DATA SECTION
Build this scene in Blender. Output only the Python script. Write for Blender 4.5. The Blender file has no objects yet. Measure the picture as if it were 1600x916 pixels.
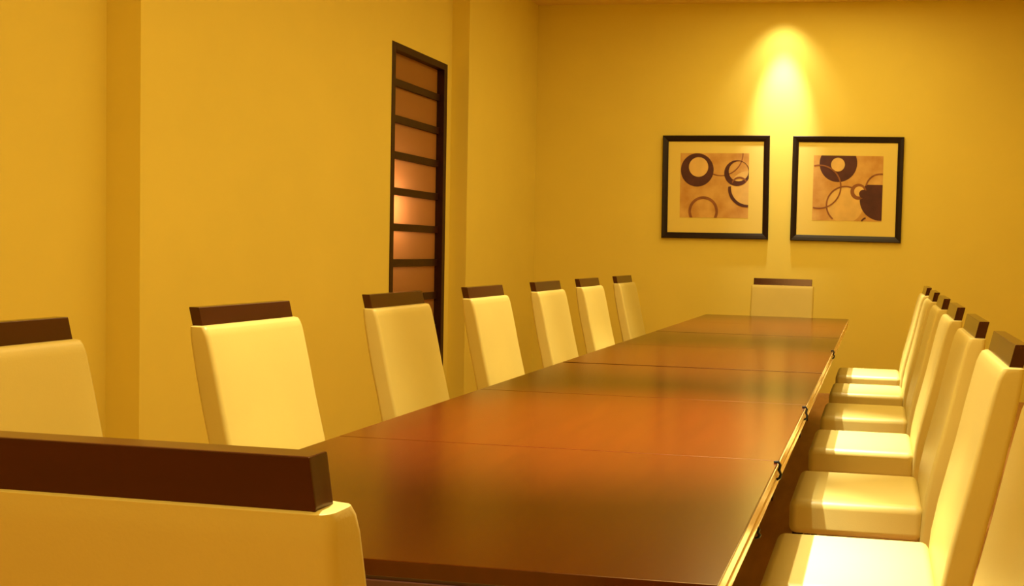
import bpy, bmesh, math, random
from mathutils import Vector, Matrix
random.seed(4)
S = bpy.context.scene
COL = S.collection
PI = math.pi

# ------------------------------------------------------------------ camera
cd = bpy.data.cameras.new('camera')
cam = bpy.data.objects.new('camera', cd); COL.objects.link(cam)
YAW, PITCH, ROLL = .1553, -.0389, .0259
F = Vector((-math.sin(YAW)*math.cos(PITCH), math.cos(YAW)*math.cos(PITCH), math.sin(PITCH)))
R_ = Vector((math.cos(YAW), math.sin(YAW), 0)); U_ = R_.cross(F)
R2 = math.cos(ROLL)*R_ + math.sin(ROLL)*U_; U2 = -math.sin(ROLL)*R_ + math.cos(ROLL)*U_
m = Matrix((R2, U2, -F)).transposed().to_4x4(); m.translation = (0, 0, 1.2261)
cam.matrix_world = m
cd.sensor_width = 36; cd.lens = 1623.3/1600*36; cd.shift_x = (800-1117.9)/1600; cd.shift_y = 0
cd.clip_start = .02
S.camera = cam

# ------------------------------------------------------------------ exposure, world, lights
S.view_settings.view_transform = 'Standard'; S.view_settings.look = 'None'
S.view_settings.gamma = 1; S.view_settings.exposure = 0.0
W = bpy.data.worlds.new('world'); S.world = W; W.use_nodes = True
W.node_tree.nodes['Background'].inputs[0].default_value = (1, .55, .2, 1)
W.node_tree.nodes['Background'].inputs[1].default_value = .02

WARM = (1, .76, .29)
def spot(x, y, z, power, ang, blend=.6, size=.03, aim=(0, 0, -1), colour=WARM):
    l = bpy.data.lights.new('spot_lamp', 'SPOT'); l.energy = power; l.color = colour
    l.spot_size = math.radians(ang); l.spot_blend = blend; l.shadow_soft_size = size
    o = bpy.data.objects.new('spot_lamp', l); COL.objects.link(o)
    o.location = (x, y, z); o.rotation_euler = Vector(aim).to_track_quat('-Z', 'Y').to_euler()
def area(x, y, z, sx, sy, power, aim=(0, 0, -1), colour=WARM):
    l = bpy.data.lights.new('ceiling_fill', 'AREA'); l.energy = power; l.color = colour
    l.shape = 'RECTANGLE'; l.size = sx; l.size_y = sy
    o = bpy.data.objects.new('ceiling_fill', l); COL.objects.link(o)
    o.location = (x, y, z); o.rotation_euler = Vector(aim).to_track_quat('-Z', 'Y').to_euler()
CZ = 3.45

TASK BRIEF
From the first line above down to the line with "PI = math.pi", reproduce every line and no others, omitting pictures.

ANSWER TO THIS TASK
Build this scene in Blender. Output only the Python script. Write for Blender 4.5. The Blender file has no objects yet. Measure the picture as if it were 1600x916 pixels.
import bpy, bmesh, math, random
from mathutils import Vector, Matrix
random.seed(4)
S = bpy.context.scene
COL = S.collection
PI = math.pi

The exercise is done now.